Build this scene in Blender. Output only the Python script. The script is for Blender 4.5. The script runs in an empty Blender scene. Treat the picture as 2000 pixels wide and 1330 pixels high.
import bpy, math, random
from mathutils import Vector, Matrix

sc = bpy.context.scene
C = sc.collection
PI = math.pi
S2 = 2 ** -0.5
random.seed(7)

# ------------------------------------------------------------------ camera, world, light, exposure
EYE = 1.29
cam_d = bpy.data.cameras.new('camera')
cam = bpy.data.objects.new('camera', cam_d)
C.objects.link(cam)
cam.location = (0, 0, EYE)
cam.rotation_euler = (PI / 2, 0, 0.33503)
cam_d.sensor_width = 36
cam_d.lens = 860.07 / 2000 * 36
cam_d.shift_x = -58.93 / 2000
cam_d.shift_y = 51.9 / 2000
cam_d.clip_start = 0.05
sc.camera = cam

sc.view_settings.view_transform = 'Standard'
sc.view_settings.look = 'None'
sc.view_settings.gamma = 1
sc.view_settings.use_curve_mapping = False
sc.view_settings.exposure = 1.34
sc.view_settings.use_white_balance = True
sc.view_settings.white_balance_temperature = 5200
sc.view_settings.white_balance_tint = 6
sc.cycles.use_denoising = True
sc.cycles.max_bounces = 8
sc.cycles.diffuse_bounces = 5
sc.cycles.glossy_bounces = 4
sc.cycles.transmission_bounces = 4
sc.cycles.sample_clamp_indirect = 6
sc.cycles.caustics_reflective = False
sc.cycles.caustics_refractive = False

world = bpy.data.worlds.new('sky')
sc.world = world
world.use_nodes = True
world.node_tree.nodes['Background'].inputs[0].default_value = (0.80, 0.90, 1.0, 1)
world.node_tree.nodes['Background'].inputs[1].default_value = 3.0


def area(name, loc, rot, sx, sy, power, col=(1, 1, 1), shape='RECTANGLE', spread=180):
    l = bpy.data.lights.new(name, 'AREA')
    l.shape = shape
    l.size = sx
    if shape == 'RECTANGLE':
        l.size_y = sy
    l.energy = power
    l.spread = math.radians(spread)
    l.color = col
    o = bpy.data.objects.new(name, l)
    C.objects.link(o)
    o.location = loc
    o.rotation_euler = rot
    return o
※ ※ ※
Requirement –
Write down every line of the data exactly as it appears above.

Completed exercise –
Build this scene in Blender. Output only the Python script. The script is for Blender 4.5. The script runs in an empty Blender scene. Treat the picture as 2000 pixels wide and 1330 pixels high.
import bpy, math, random
from mathutils import Vector, Matrix

sc = bpy.context.scene
C = sc.collection
PI = math.pi
S2 = 2 ** -0.5
random.seed(7)

# ------------------------------------------------------------------ camera, world, light, exposure
EYE = 1.29
cam_d = bpy.data.cameras.new('camera')
cam = bpy.data.objects.new('camera', cam_d)
C.objects.link(cam)
cam.location = (0, 0, EYE)
cam.rotation_euler = (PI / 2, 0, 0.33503)
cam_d.sensor_width = 36
cam_d.lens = 860.07 / 2000 * 36
cam_d.shift_x = -58.93 / 2000
cam_d.shift_y = 51.9 / 2000
cam_d.clip_start = 0.05
sc.camera = cam

sc.view_settings.view_transform = 'Standard'
sc.view_settings.look = 'None'
sc.view_settings.gamma = 1
sc.view_settings.use_curve_mapping = False
sc.view_settings.exposure = 1.34
sc.view_settings.use_white_balance = True
sc.view_settings.white_balance_temperature = 5200
sc.view_settings.white_balance_tint = 6
sc.cycles.use_denoising = True
sc.cycles.max_bounces = 8
sc.cycles.diffuse_bounces = 5
sc.cycles.glossy_bounces = 4
sc.cycles.transmission_bounces = 4
sc.cycles.sample_clamp_indirect = 6
sc.cycles.caustics_reflective = False
sc.cycles.caustics_refractive = False

world = bpy.data.worlds.new('sky')
sc.world = world
world.use_nodes = True
world.node_tree.nodes['Background'].inputs[0].default_value = (0.80, 0.90, 1.0, 1)
world.node_tree.nodes['Background'].inputs[1].default_value = 3.0


def area(name, loc, rot, sx, sy, power, col=(1, 1, 1), shape='RECTANGLE', spread=180):
    l = bpy.data.lights.new(name, 'AREA')
    l.shape = shape
    l.size = sx
    if shape == 'RECTANGLE':
        l.size_y = sy
    l.energy = power
    l.spread = math.radians(spread)
    l.color = col
    o = bpy.data.objects.new(name, l)
    C.objects.link(o)
    o.location = loc
    o.rotation_euler = rot
    return o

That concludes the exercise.